His group filed a legal challenge against the agency for that decision, arguing the agency should have let the old permit expire because the company hadn’t met its requirements for starting construction.

The Oregon Department of Energy declined to comment on the status of the project because of that litigation.

Another Sumitomo subsidiary, Perennial Power Holdings, is a co-owner of the Hermiston Generating plant, a 474-megawatt natural gas power plant adjacent to the Wind Chaser project site.

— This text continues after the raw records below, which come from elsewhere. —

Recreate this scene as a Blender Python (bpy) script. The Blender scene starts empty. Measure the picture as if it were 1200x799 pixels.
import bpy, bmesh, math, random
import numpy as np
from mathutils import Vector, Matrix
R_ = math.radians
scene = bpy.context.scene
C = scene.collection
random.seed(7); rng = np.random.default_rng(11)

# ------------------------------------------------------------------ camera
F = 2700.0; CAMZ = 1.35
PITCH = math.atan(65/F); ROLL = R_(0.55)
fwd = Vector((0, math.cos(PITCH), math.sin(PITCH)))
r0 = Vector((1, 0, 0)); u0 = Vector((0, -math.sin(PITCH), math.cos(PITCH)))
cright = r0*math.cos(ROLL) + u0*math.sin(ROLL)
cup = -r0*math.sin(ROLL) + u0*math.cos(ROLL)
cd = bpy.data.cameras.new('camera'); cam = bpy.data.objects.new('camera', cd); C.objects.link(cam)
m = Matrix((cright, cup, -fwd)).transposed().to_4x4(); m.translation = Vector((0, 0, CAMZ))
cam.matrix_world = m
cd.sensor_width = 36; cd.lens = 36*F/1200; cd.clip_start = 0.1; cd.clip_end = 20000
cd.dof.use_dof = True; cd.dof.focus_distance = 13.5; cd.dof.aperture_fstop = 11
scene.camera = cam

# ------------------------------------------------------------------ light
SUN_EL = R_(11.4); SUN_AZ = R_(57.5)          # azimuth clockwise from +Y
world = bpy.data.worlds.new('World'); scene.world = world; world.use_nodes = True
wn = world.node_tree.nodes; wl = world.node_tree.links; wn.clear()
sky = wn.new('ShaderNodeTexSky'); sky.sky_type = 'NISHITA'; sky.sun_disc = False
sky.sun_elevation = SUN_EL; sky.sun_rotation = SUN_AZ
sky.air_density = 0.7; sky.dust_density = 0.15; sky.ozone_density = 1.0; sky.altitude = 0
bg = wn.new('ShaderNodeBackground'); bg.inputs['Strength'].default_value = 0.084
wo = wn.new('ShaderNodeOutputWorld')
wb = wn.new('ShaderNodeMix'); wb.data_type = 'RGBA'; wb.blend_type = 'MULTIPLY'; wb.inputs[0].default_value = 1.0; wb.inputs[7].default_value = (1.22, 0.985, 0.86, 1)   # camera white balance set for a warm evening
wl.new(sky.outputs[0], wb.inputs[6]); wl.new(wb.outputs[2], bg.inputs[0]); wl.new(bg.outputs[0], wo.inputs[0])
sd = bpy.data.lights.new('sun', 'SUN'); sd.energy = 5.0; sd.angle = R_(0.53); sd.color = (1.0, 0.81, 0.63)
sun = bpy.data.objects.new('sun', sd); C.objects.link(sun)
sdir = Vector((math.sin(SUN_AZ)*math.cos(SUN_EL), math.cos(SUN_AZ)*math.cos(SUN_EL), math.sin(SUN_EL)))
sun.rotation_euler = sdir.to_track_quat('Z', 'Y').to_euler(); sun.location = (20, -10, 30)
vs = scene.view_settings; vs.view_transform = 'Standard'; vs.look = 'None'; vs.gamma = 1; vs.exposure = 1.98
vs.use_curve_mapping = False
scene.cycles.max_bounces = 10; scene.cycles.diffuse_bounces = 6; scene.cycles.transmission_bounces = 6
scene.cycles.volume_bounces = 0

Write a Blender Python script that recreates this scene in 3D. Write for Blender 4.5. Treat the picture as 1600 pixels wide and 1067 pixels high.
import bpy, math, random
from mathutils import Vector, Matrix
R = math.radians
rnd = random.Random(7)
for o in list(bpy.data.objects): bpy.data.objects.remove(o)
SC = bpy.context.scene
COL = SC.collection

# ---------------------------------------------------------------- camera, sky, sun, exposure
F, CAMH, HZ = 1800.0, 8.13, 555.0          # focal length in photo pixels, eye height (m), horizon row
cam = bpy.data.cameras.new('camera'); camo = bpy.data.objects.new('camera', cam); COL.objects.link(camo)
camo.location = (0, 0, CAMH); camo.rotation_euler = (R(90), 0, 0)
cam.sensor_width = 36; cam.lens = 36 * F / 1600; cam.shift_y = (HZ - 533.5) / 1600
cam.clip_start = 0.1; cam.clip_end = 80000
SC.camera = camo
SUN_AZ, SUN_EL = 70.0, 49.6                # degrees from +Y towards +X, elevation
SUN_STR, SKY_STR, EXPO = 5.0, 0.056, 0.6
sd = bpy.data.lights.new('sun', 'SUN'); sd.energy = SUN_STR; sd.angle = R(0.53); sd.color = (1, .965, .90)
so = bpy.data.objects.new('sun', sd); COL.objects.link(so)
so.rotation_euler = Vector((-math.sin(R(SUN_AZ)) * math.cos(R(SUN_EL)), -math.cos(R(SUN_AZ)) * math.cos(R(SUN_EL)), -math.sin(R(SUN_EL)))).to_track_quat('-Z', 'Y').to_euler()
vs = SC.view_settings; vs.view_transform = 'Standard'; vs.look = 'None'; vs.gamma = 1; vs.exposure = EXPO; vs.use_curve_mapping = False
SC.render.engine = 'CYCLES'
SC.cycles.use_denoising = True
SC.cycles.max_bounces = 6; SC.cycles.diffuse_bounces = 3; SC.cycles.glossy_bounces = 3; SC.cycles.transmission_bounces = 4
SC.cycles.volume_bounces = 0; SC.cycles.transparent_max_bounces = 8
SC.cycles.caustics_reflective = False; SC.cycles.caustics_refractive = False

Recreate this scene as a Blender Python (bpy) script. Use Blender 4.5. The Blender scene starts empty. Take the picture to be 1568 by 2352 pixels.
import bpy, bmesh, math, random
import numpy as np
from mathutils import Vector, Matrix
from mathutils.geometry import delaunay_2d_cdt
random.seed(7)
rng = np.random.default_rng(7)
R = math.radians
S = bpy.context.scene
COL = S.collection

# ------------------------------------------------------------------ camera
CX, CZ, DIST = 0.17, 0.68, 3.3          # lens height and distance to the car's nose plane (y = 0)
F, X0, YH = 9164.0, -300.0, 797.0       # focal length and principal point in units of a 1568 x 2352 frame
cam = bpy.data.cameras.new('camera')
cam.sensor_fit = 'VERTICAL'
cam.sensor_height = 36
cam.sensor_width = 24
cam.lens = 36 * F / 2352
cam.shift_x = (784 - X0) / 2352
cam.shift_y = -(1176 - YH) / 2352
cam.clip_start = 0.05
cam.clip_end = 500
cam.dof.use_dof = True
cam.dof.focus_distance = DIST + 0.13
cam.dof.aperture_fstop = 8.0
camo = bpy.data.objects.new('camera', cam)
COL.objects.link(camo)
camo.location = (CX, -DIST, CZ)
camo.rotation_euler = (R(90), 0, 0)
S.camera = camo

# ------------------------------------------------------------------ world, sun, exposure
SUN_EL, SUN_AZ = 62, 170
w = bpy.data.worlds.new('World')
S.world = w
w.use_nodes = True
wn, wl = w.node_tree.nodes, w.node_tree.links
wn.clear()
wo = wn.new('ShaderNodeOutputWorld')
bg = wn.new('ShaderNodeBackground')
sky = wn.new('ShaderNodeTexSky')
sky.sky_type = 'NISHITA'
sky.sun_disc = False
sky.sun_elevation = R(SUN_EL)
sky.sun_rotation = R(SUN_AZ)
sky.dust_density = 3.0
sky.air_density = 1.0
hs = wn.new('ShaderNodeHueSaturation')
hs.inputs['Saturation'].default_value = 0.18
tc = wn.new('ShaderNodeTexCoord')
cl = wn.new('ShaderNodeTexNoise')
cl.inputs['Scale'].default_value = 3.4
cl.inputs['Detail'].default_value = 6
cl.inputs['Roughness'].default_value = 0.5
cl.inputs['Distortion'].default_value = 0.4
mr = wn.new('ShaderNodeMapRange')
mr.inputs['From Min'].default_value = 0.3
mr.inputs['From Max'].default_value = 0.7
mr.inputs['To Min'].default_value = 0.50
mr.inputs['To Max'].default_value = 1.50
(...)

In its project application, the company described the plant as an energy source that will help balance “the irregular and volatile wind-generated electricity produced along the Columbia River, which will help stabilize the electric power grid in the area and make it more attractive for further renewables development.” But the company has struggled to find a buyer for the power the Wind Chaser plant would generate and got an extension on its development timeline from the state in 2018.

JJ Jamieson, vice president of operations with Perennial Power Holdings, said in a written response that his company has confirmation from the Oregon Department of Energy that it has met the conditions for “Phase 1 Construction” in its site certificate because it started construction before the Sept. 23 deadline.

“Perennial Power Holdings is pleased to move forward in the next steps of the Wind Chaser Station project, on our way to providing the Northwest with reliable energy that will set the stage for sustainable energy technologies in the future,” Jamieson said. “As has always been our practice, we are working within all legal requirements and state regulations laid out by the Oregon Department of Energy, Oregon Department of Fish and Wildlife, and other organizations to meet the conditions of our certificate.”

While the company still has EFSC approval to proceed with construction, some of the company’s other permits have passed their expiration dates, including a construction permit from DEQ.

On Thursday, Dan Serres with Columbia Riverkeeper told the state Environmental Quality Commission that environmental regulators should take a close look at the company’s development plans as they’re considering approval of additional permits.

“We urge DEQ to refrain from a piecemeal, haphazard permitting process for a project that could generate a massive pollution impact,” Serres told the commission. “We know that the emissions from their smokestack will be 1 million tons. But we also know that the unseen fracking process, the methane pollution that goes with it, and the communities that are impacted by the pollution, all of these aspects are lost in the shuffle unless DEQ and EQC consider them carefully.”